Theorising the Ethical Organization
Jane Collier
Business Ethics Quarterly, 1998, vol. 8, issue 4, 621-654
Abstract:
The aim of this paper is to create a framework which can serve as a guide to the understanding of organizational ethicality. This is done by linking ethical and organizational theory. Organizational ethicality is about “being” as well as “doing”: relevant ethical theory is therefore both substantive (agent-centred, concerned with the “good”) as well as procedural (act-centred, concerned with the “right” in the sense of the moral or just thing to do). The ethical theories of Alasdair MacIntyre and Jurgen Habermas, as representatives of these two traditions, are mapped onto a framework which characterises organizations as assemblages of practices supported by a climate embedded within an organizational culture. Organizational practice is articulated and given meaning within a discourse of “sensemaking” in which narrative creates space-time links between people and events. Within that same communicative climate practices are evaluated and decisions taken.
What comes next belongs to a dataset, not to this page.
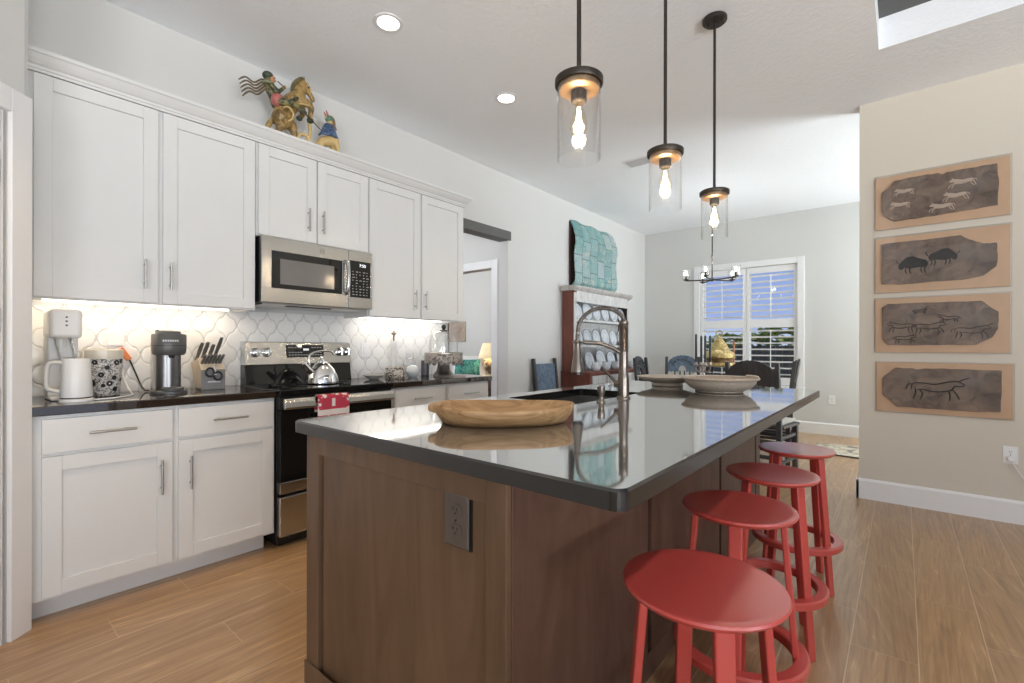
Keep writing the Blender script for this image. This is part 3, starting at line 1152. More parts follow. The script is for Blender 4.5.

This theoretical framework is specified in such a way as to highlight the parallels with the ethical theories of MacIntyre, who uses notions of practice, tradition and the narrative unity of moral experience to create an ethical theory of the “good,” and Habermas, who spells out the process of moral argumentation by which consensus on the “just” or “right” is reached. Some possibilities for further research are suggested at the end of the paper.